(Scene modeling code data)
_ _ _ _ _ _ _

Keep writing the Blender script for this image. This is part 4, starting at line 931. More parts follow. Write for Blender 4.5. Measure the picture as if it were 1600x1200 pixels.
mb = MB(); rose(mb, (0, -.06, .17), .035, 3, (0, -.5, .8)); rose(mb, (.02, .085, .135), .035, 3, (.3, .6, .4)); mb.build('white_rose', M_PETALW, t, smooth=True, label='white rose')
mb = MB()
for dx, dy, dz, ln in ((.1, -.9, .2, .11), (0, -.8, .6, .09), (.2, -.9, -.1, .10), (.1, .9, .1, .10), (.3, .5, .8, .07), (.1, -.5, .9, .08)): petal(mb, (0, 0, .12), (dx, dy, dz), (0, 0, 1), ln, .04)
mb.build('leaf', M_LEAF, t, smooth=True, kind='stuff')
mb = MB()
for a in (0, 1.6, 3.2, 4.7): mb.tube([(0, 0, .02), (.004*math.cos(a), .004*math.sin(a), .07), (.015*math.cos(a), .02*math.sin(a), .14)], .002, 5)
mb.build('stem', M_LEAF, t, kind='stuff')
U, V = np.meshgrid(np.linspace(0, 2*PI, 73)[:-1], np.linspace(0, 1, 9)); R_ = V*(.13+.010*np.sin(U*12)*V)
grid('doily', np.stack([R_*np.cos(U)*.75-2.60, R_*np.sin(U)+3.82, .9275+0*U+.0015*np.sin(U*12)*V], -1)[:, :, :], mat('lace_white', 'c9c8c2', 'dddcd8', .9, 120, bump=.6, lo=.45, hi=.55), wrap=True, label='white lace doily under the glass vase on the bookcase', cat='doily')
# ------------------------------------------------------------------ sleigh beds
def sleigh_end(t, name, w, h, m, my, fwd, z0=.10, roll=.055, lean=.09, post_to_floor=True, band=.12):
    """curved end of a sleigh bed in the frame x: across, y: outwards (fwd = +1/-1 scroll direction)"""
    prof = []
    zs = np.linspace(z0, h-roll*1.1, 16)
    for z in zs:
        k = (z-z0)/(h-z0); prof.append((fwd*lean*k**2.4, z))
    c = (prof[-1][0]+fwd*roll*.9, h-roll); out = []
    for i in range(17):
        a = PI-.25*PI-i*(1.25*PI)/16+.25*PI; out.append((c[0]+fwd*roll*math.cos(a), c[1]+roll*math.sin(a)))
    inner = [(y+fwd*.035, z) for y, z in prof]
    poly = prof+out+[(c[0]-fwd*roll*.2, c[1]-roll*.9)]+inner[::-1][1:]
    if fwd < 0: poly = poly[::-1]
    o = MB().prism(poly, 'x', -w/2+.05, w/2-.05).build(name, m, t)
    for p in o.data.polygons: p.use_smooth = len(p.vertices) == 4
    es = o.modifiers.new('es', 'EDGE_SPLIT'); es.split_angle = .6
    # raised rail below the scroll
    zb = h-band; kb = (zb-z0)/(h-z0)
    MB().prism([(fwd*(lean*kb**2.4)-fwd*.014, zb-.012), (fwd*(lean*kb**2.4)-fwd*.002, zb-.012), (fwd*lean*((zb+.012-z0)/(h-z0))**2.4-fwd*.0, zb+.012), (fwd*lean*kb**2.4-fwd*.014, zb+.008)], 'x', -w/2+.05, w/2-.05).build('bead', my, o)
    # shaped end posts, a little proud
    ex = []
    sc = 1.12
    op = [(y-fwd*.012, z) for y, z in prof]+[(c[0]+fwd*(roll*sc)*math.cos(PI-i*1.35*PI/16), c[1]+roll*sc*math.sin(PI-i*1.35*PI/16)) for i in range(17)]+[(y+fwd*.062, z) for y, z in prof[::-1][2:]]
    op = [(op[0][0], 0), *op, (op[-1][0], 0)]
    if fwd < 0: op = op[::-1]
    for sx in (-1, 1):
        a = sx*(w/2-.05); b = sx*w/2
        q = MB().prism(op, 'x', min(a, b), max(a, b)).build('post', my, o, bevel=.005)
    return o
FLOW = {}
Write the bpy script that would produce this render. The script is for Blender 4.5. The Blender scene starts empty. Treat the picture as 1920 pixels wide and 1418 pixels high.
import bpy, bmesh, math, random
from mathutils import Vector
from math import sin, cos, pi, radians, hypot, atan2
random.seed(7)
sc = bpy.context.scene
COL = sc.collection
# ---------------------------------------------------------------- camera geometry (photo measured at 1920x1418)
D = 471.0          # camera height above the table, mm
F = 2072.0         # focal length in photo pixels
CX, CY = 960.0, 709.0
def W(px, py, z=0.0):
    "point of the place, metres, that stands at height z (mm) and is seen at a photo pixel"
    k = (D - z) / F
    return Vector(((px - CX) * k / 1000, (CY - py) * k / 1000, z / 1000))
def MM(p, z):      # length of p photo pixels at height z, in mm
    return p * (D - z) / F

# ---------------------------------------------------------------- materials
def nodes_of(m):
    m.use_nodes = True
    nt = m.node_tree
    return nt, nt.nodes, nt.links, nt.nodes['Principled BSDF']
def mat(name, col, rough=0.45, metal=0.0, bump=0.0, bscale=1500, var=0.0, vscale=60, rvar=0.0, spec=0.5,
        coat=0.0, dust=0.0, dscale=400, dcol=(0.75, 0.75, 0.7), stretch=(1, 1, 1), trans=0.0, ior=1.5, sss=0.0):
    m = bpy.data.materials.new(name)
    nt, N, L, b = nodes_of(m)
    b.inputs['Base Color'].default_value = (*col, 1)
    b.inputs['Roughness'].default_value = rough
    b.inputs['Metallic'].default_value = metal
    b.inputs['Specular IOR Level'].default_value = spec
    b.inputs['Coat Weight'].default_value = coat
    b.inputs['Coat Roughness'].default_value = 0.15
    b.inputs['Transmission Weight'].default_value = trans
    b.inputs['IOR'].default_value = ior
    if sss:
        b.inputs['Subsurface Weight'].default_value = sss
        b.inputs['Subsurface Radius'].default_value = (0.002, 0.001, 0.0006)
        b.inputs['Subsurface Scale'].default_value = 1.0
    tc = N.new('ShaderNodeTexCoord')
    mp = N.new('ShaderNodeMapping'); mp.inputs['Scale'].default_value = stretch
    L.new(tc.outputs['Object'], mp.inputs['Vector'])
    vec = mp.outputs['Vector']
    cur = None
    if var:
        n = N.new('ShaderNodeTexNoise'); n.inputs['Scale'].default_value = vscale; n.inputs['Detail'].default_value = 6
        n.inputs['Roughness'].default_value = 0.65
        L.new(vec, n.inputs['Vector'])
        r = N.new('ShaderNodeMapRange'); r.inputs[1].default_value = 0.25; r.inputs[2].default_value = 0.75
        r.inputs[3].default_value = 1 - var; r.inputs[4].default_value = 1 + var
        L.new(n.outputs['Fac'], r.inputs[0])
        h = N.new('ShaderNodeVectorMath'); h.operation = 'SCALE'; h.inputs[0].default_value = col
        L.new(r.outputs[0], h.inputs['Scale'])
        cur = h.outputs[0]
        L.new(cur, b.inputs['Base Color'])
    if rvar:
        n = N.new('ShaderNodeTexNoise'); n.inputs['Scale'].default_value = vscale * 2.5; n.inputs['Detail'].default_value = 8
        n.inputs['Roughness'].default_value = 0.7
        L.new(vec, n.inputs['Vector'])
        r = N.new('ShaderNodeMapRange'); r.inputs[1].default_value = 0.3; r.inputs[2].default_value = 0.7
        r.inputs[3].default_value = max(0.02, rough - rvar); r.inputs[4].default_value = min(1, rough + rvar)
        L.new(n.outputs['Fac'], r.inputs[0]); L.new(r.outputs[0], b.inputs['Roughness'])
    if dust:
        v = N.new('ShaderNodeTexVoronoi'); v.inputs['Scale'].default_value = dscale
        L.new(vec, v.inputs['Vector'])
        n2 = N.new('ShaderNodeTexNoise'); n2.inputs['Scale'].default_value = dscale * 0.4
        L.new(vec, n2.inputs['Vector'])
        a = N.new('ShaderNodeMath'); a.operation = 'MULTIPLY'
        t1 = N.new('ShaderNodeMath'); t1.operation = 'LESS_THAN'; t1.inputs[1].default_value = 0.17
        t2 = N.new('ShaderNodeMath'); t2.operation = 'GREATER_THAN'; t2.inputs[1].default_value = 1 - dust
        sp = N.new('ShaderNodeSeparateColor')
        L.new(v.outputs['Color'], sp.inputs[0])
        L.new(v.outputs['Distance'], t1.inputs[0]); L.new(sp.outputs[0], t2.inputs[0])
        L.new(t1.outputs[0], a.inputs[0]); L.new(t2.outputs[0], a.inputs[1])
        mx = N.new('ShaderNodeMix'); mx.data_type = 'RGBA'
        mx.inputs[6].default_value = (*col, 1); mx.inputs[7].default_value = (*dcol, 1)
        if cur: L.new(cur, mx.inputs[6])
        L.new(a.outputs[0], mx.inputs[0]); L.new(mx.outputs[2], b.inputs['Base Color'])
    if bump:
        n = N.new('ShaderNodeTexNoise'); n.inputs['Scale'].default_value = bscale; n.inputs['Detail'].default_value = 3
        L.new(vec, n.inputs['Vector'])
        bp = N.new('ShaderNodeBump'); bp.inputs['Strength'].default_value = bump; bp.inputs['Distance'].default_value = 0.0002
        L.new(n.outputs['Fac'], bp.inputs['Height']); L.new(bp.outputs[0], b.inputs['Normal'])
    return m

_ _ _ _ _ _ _

**Work to be completed:**
Would you quote everything above from the line containing "Write the bpy" down to the line containing "return p * (D - z) / F"? Include both of those lines and nothing else.

**Exercise result:**
Write the bpy script that would produce this render. The script is for Blender 4.5. The Blender scene starts empty. Treat the picture as 1920 pixels wide and 1418 pixels high.
import bpy, bmesh, math, random
from mathutils import Vector
from math import sin, cos, pi, radians, hypot, atan2
random.seed(7)
sc = bpy.context.scene
COL = sc.collection
# ---------------------------------------------------------------- camera geometry (photo measured at 1920x1418)
D = 471.0          # camera height above the table, mm
F = 2072.0         # focal length in photo pixels
CX, CY = 960.0, 709.0
def W(px, py, z=0.0):
    "point of the place, metres, that stands at height z (mm) and is seen at a photo pixel"
    k = (D - z) / F
    return Vector(((px - CX) * k / 1000, (CY - py) * k / 1000, z / 1000))
def MM(p, z):      # length of p photo pixels at height z, in mm
    return p * (D - z) / F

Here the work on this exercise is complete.